В спектакль чистой эксцентрики и экономичного, «тейлоризованного» жеста Бабанова вносила неистребимо личную ноту:
«Интонации Стеллы зачастую импрессивно-психологичны, что сдвигает спектакль в сторону психологизма и нарушает чувство мастерской», — написал блюститель сценического конструктивизма осудительно. Формула новизны «Рогоносца» выражалась для Третьякова двучленом «Иль-Зай» — «двухтелый» персонаж Ильинского и Зайчикова, после которого скучны «однотелые» персонажи других спектаклей[19]. Не все готовы были с ним согласиться.
А. Гвоздев. «Иль-Ба-Зай»
«В это определение необходимо внести существенную поправку: нельзя забывать о Бабановой, незаменимой партнерше Ильинского и Зайчикова…
Стремительность и гибкость Ильинского находят свое продолжение в исключительной ритмичности и музыкальности Бабановой, а Зайчиков {32} создает им бесподобный аккомпанемент абсолютно точным скреплением всей жестикуляции. Словно хор греческой трагедии, он сопровождает и разъясняет в пантомиме все, что овладевает его партнерами в бурной смене страстей».
Речь шла не просто об удаче трех актеров, а — ни больше ни меньше — о формуле «нового театра XX века». И сопоставлял молодой и серьезный ленинградский ученый юную дебютантку не с ее сверстницами, а с самой великой, непревзойденной Элеонорой Дузе, живым олицетворением театрального гения:
«О Дузе можно писать, что в “Норе” она переживает всю свою биографию, “стоя совершенно en face к публике, у самой рампы” [Гвоздев цитирует воспоминания Кугеля. — М. Т.]. Но о Бабановой хочется рассказать, как она стремительно съезжает по скату, растягивается, поворачивается к двери, начинает ногой играть с дверью, затем повертывается лицом к публике и оказывается сидящей на полу в детски-наивной, ясной и радостной позе. Но все это происходит в одно мгновение, и слова бессильны передать темп и ритм музыкального скерцо, иначе — выхода Бабановой на сцену»[20].

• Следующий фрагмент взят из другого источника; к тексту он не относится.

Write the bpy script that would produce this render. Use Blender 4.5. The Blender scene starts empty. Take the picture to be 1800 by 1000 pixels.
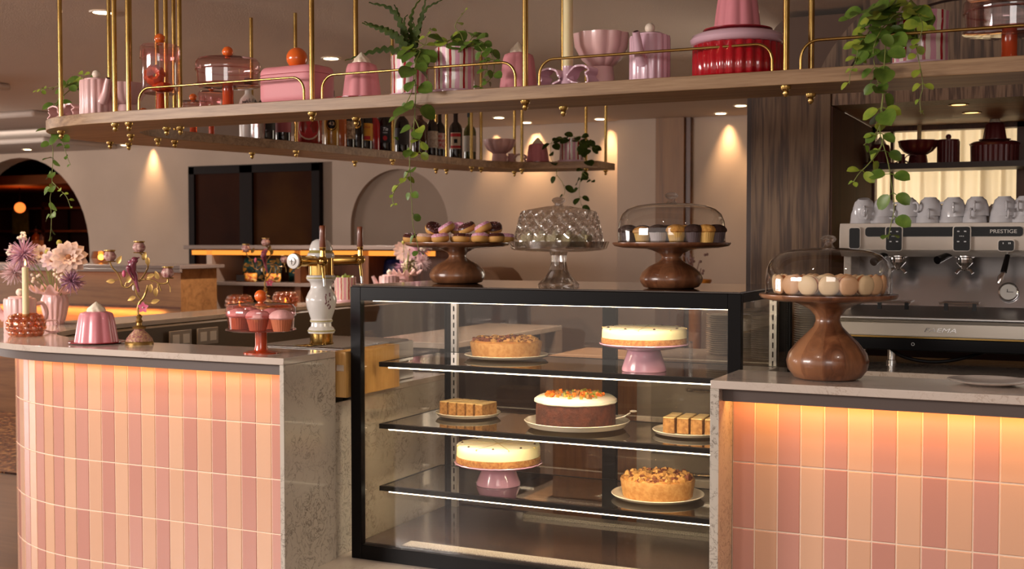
import bpy, math, random
from mathutils import Vector, Matrix
from math import sin, cos, pi, sqrt, radians
R = random.Random(11)
C = bpy.context.scene.collection
V = Vector
# ---- survey of the place: eye height, heading and lens, used to fix real positions on real planes
H = 1.517; FPX = 2100.0; YAW = radians(25.4); PIT = math.atan(75/2100)
FWD = V((-sin(YAW)*cos(PIT), cos(YAW)*cos(PIT), -sin(PIT)))
RT = V((cos(YAW), sin(YAW), 0)); UP = V((-sin(YAW)*sin(PIT), cos(YAW)*sin(PIT), cos(PIT)))
EYE = V((0, 0, H))
def ray(x, y): return FWD + RT*((x-900)/FPX) + UP*((500-y)/FPX)
def OZ(x, y, z): d = ray(x, y); return EYE + d*((z-H)/d.z)
def OY(x, y, v): d = ray(x, y); return EYE + d*(v/d.y)
def UX(x, v): return OY(x, 425, v).x
def depth(p): return (V(p)-EYE).dot(FWD)
def base(x, yf, z, r):
    p = OZ(x, yf, z); d = ray(x, yf); d.z = 0; d.normalize(); return p + d*r
def face(p):                      # heading of a thing turned towards the room's front
    return math.atan2(-p[1], -p[0])
def lin(c): c /= 255.0; return c/12.92 if c <= .04045 else ((c+.055)/1.055)**2.4
def rgb(t): return (lin(t[0]), lin(t[1]), lin(t[2]), 1)
# ---- mesh collector
class MB:
    def __init__(s): s.v = []; s.f = []; s.m = []
    def add(s, vs, fs, mi=0):
        o = len(s.v); s.v += [tuple(p) for p in vs]
        for f in fs: s.f.append(tuple(i+o for i in f)); s.m.append(mi)
        return s
    def lathe(s, prof, n=32, c=(0, 0, 0), fl=None, mi=0, tw=0, M=None):
        vs = []; fs = []; rows = []
        for k, (r, z) in enumerate(prof):
            if r < 1e-6: rows.append([len(vs)]); vs.append(V((0, 0, z)))
            else:
                row = []
                for i in range(n):
                    th = 2*pi*i/n; rr = r if fl is None else fl(th+tw*z, r, z)
                    row.append(len(vs)); vs.append(V((rr*cos(th), rr*sin(th), z)))
                rows.append(row)
        for a, b in zip(rows, rows[1:]):
            for i in range(n):
                j = (i+1) % n
                if len(a) == 1 and len(b) == 1: continue
                if len(a) == 1: fs.append((a[0], b[j], b[i]))
                elif len(b) == 1: fs.append((a[i], a[j], b[0]))
                else: fs.append((a[i], a[j], b[j], b[i]))
        if M is not None: vs = [M @ p for p in vs]
        return s.add([p+V(c) for p in vs], fs, mi)
    def tube(s, pts, r, n=8, mi=0, closed=False):
        pts = [V(p) for p in pts]; L = len(pts)
        rs = r if isinstance(r, (list, tuple)) else [r]*L
        vs = []; fs = []; nrm = None
        for i, p in enumerate(pts):
            if closed: t = pts[(i+1) % L]-pts[i-1]
            else: t = pts[min(i+1, L-1)]-pts[max(i-1, 0)]
            t = t.normalized() if t.length > 1e-9 else V((0, 0, 1))
            if nrm is None:
                nrm = t.cross(V((0, 0, 1)))
                if nrm.length < .05: nrm = t.cross(V((0, 1, 0)))
            nrm = nrm - t*nrm.dot(t); nrm.normalize(); b = t.cross(nrm)
            for k in range(n):
                a = 2*pi*k/n; vs.append(p+(nrm*cos(a)+b*sin(a))*rs[i])
        for i in range(L if closed else L-1):
            for k in range(n):
                a0 = i*n; b0 = ((i+1) % L)*n; j = (k+1) % n
                fs.append((a0+k, a0+j, b0+j, b0+k))
        if not closed:
            fs.append(tuple(range(n))[::-1]); fs.append(tuple((L-1)*n+k for k in range(n)))
        return s.add(vs, fs, mi)
    def ball(s, c, r, n=16, sc=(1, 1, 1), mi=0, M=None):
        m = max(4, n//2)
        pr = [(r*sin(pi*i/m) if 0 < i < m else 0, -r*cos(pi*i/m)) for i in range(m+1)]
        S = Matrix.Diagonal(V(sc))
        return s.lathe(pr, n, c, mi=mi, M=S if M is None else M @ S)
    def box(s, c, d, rz=0, mi=0, M=None):
        x, y, z = d[0]/2, d[1]/2, d[2]/2
        vs = [V((a*x, b*y, e*z)) for a in (-1, 1) for b in (-1, 1) for e in (-1, 1)]
        if rz: Q = Matrix.Rotation(rz, 3, 'Z'); vs = [Q @ p for p in vs]
        if M is not None: vs = [M @ p for p in vs]
        return s.add([p+V(c) for p in vs], [(0, 1, 3, 2), (4, 6, 7, 5), (0, 4, 5, 1), (2, 3, 7, 6), (0, 2, 6, 4), (1, 5, 7, 3)], mi)
    def bb(s, x0, x1, y0, y1, z0, z1, mi=0):
        return s.box(((x0+x1)/2, (y0+y1)/2, (z0+z1)/2), (abs(x1-x0), abs(y1-y0), abs(z1-z0)), mi=mi)
    def prism(s, poly, z0, z1, mi=0, M=None):
        n = len(poly); vs = [V((p[0], p[1], z0)) for p in poly]+[V((p[0], p[1], z1)) for p in poly]
        if M is not None: vs = [M @ p for p in vs]
        fs = [tuple(range(n))[::-1], tuple(range(n, 2*n))]+[(i, (i+1) % n, n+(i+1) % n, n+i) for i in range(n)]
        return s.add(vs, fs, mi)
    def ring(s, outer, inner, z0, z1, mi=0):
        n = len(outer); vs = []
        for z in (z0, z1):
            vs += [V((p[0], p[1], z)) for p in outer]+[V((p[0], p[1], z)) for p in inner]
        fs = []
        for i in range(n-1):
            a, b, c, d = i, i+1, n+i+1, n+i; t = 2*n
            fs += [(a, d, c, b), (a+t, b+t, c+t, d+t), (a, b, b+t, a+t), (c, d, d+t, c+t)]
        fs += [(0, 2*n, 3*n, n), (n-1, 2*n-1, 4*n-1, 3*n-1)]
        return s.add(vs, fs, mi)
    def leaf(s, p, d, up, L, W, mi=0, fold=.25, tip=.8, rnd=.75):
        d = V(d).normalized(); up = V(up); sd = d.cross(up)
        if sd.length < .01: sd = d.cross(V((1, 0, .3)))
        sd.normalize(); nn = sd.cross(d); vs = []; fs = []; K = 6
        for i in range(K+1):
            t = i/K; w = W/2*sin(pi*min(1, t**tip*.97+.03))**rnd; q = V(p)+d*L*t-nn*L*.18*t*t
            vs += [q-sd*w+nn*w*fold, q, q+sd*w+nn*w*fold]
        for i in range(K):
            a = 3*i; fs += [(a, a+1, a+4, a+3), (a+1, a+2, a+5, a+4)]
        return s.add(vs, fs, mi)
    def build(s, name, mat, parent=None, sharp=40, bevel=0, bseg=2, loc=None, sub=0, flat=False):
        me = bpy.data.meshes.new(name); me.from_pydata(s.v, [], s.f); me.validate()
        mats = mat if isinstance(mat, (list, tuple)) else [mat]
        for m in mats: me.materials.append(m)
        if len(mats) > 1:
            for p, i in zip(me.polygons, s.m): p.material_index = i
        import bmesh
        b = bmesh.new(); b.from_mesh(me); bmesh.ops.recalc_face_normals(b, faces=b.faces); b.to_mesh(me); b.free()
        if not flat:
            me.polygons.foreach_set('use_smooth', [True]*len(me.polygons)); me.set_sharp_from_angle(angle=radians(sharp))
        o = bpy.data.objects.new(name, me); C.objects.link(o)
        if parent is not None: o.parent = parent
        if loc is not None: o.location = loc
        if bevel:
            q = o.modifiers.new('bevel', 'BEVEL'); q.width = bevel; q.segments = bseg; q.limit_method = 'ANGLE'; q.angle_limit = radians(35)
        if sub:
            q = o.modifiers.new('sub', 'SUBSURF'); q.levels = q.render_levels = sub
        return o
def tag(o, label=None, cat=None, group=None, kind=None):
    if label: o['label'] = label
    if cat: o['category'] = cat
    if group: o['group'] = group
    if kind: o['kind'] = kind
    return o
def thing(name, label, cat, loc=(0, 0, 0), rz=0, group=None):
    o = bpy.data.objects.new(name, None); C.objects.link(o); o.empty_display_size = .05
    o.location = loc; o.rotation_euler = (0, 0, rz); return tag(o, label, cat, group)
def dup(root, loc=None, rz=None, label=None, group=None, parent=None, scale=None):
    r = root.copy(); C.objects.link(r); r.parent = parent
    if parent is None:
        if loc is not None: r.location = loc
        if rz is not None: r.rotation_euler = (0, 0, rz) if not isinstance(rz, tuple) else rz
        if scale: r.scale = scale if isinstance(scale, tuple) else (scale,)*3
        if label: r['label'] = label
        if group: r['group'] = group
    for ch in list(root.children): dup(ch, parent=r)
    return r
def cat_rom(pts, k=6):
    P = [V(p) for p in pts]; P = [P[0]*2-P[1]]+P+[P[-1]*2-P[-2]]; out = []
    for i in range(1, len(P)-2):
        a, b, c, d = P[i-1:i+3]
        for j in range(k):
            t = j/k
            out.append(.5*((2*b)+(c-a)*t+(2*a-5*b+4*c-d)*t*t+(3*b-a-3*c+d)*t**3))
    out.append(P[-2]); return out
def resample(pts, n):
    P = [V(p) for p in pts]; L = [0]
    for a, b in zip(P, P[1:]): L.append(L[-1]+(b-a).length)
    out = []; j = 0
    for i in range(n):
        s = L[-1]*i/(n-1)
        while j < len(L)-2 and L[j+1] < s: j += 1
        t = (s-L[j])/max(1e-9, L[j+1]-L[j]); out.append(P[j].lerp(P[j+1], t))
    return out
def lobes(n, a): return lambda th, r, z: r*(1-a*(1-abs(sin(n*th/2))))
def waves(n, a): return lambda th, r, z: r*(1+a*cos(n*th))
def structure(o): o['kind'] = 'structure'; return o
ORD = 'first second third fourth fifth sixth seventh eighth ninth tenth eleventh twelfth thirteenth fourteenth fifteenth sixteenth seventeenth eighteenth nineteenth twentieth twenty-first twenty-second twenty-third twenty-fourth twenty-fifth twenty-sixth twenty-seventh twenty-eighth'.split()
def text(s, size, mat, parent, loc, rot, name='lettering', ext=.0006, align='CENTER', shear=0, sx=1, space=1):
    cu = bpy.data.curves.new(name, 'FONT'); cu.body = s; cu.size = size; cu.extrude = ext; cu.align_x = align; cu.align_y = 'CENTER'; cu.shear = shear; cu.space_character = space
    cu.materials.append(mat); tmp = bpy.data.objects.new(name, cu); me = bpy.data.meshes.new_from_object(tmp); bpy.data.objects.remove(tmp)
    o = bpy.data.objects.new(name, me); C.objects.link(o); o.parent = parent; o.location = loc; o.rotation_euler = rot; o.scale = (sx, 1, 1); return o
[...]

{34} Но если для Третьякова, демонстративно предпочитавшего театру зрелище депо или стройки, Бабанова нарушала «чувство мастерской», то с точки зрения традиционного театра в ней воплотилась еще непонятная, почти угрожающая новизна.
В. Юренева. Бабанова
«Двухэтажный скелет. Два вращающиеся круга…
Фабричный свисток вызывает свет прожектора и начало.
По боковой лестнице ловкими уверенными ногами, в высокозашнурованных советских башмаках вбегает тоненькая фабричная девочка.
Синяя, короткая, грубая прозодежда. Круглое, злое личико. Скромный лен обильных волос. Две окаменевшие фиалки — глаза…
Так появляется новая актриса, актриса Бабанова. Ее имя сегодня еще никто не знает, но в завтра оно уже вписано, как начало молодой плеяды актрис.
Актрис, волшебно зародившихся и выросших в деревянной сухоте конструкций, под пронзительным глазом прожектора, на оголенной сцене. Вне занавеса, кулис, всех тайн прежнего театра.
Актрис, ничего не взявших от него.
Впечатление необычное. Невинный возраст, простецкость внешнего вида и неожиданная уверенность, зрелость игры. Ни тени волнения, неумелости первого выхода…
Основа ее игры — ритмы, сухие и четкие, как конструкция. Не ритмы речи, слов, пауз — нет, ритмы лестниц, плоскостей, пространства.
Слов мало. Как говорится — кот наплакал. Роль строится движениями, слова бросаются в публику всегда с одинаковой силой, как мяч в цель.
Никаких модуляций crescendo, piano. Психологии…
Ноги ее приучены не к легкой покатости сцены, а к головокружительным каскадам ступеней, спусков, мостов, подъемов.